Yes. It's a good question. And I would say, to your point, you're reading what we talked about and what we're guiding to right now, just right on where from a shipment perspective, I think what we are seeing based on our imputed guide here is about a 50%-50% split between Q3 and Q4. The order split, I think, is really kind of what has changed there where we've seen the order trends that we're taking a look at and the promotions that we're putting in place, fully expecting these to be big drivers for Q4. But I think it's the question of the timing of when those come in and our ability to get those out because a lot of these orders come in, in December and needing to kind of put all cylinders in gear, if you will, to get those out would really make the difference on how we're able to get more to that 48%-52%. But based upon what we're seeing now and what we're in this call, we feel like the guide kind of gets you more to the 50%-50% split. Can you repeat your second question because that's a lot of questions.

Michael Baker

Analyst · D.A. Davidson.

Just sell-in versus sell-through, anything you can tell us about what you're seeing in terms of POS from your customers?

Jesse Weaver

Analyst · D.A. Davidson.

Yes. I mean this is something that we do look at.
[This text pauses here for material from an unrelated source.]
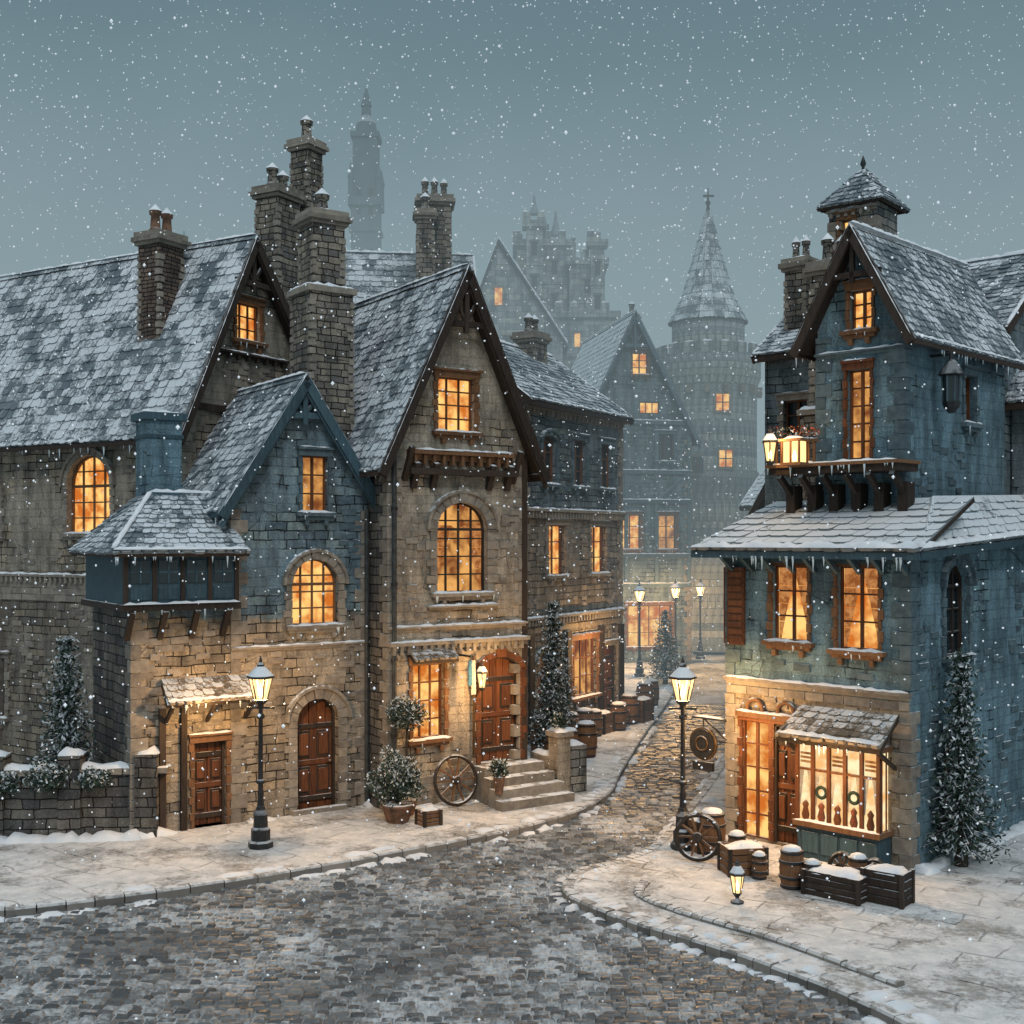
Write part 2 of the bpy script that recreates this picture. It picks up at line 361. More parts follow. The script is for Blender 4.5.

I would say that we've talked about it a bit in the previous calls. We're not giving those specific numbers. But I would say that trends improved between Q2 and Q3, but certainly something that we continue to look at. And I would say that what we're seeing is imputed in our guide here.

Operator

Operator

It looks like we have reached the end of question-and-answer session. I'll now turn the call back over to Matthew Stevenson for closing remarks.

Matt Stevenson

Analyst

Thank you. Slide 24 highlights the compelling thesis around Holley. This is an incredibly attractive market, driven by automotive enthusiasts. And this is not just a hobby for our customers. It's their passion and it's a lifestyle. And because it's more than just a hobby and trend, it weathers economic cycles extremely well. We have a massive addressable market, nearly $40 billion that has seen decades of uninterrupted growth. Holley is the industry powerhouse with a portfolio of iconic brands with a history of innovation. Plus, we have a track record of successful acquisitions and creating value through integrations and unlocking growth. We have a unique opportunity to create a transformational digital experience that will redefine the way our consumers and distribution partners interact with our brands. This will create a competitive advantage and drive growth. All this leads to an attractive investment thesis with the business focused on delivering consistent organic growth of at least 6%, 40% gross margins, 20-plus percent EBITDA margins, sustainable free cash flow and a platform that enables value to be unlocked in strategic acquisitions. The combination of the attractiveness of our automotive and enthusiast marketplace and the great portfolio of Holley brands offers a fantastic investment opportunity. Before we close, I want to thank all our teammates for everything that they do every day to deliver for our customers. I want to thank our incredible group of consumer enthusiasts who support our brands as well as our distribution partners, many of whom have been with us for decades. And I want to thank you for your time today on the call. We look forward to continuing to update you on our progress in future quarters. I hope everyone has a great holiday season that's in front of us, and we look forward to talking with you in the New Year. Thank you, and have a great day.

Operator

Operator

And this concludes today's conference, and you may disconnect your lines at this time. Thank you for your participation.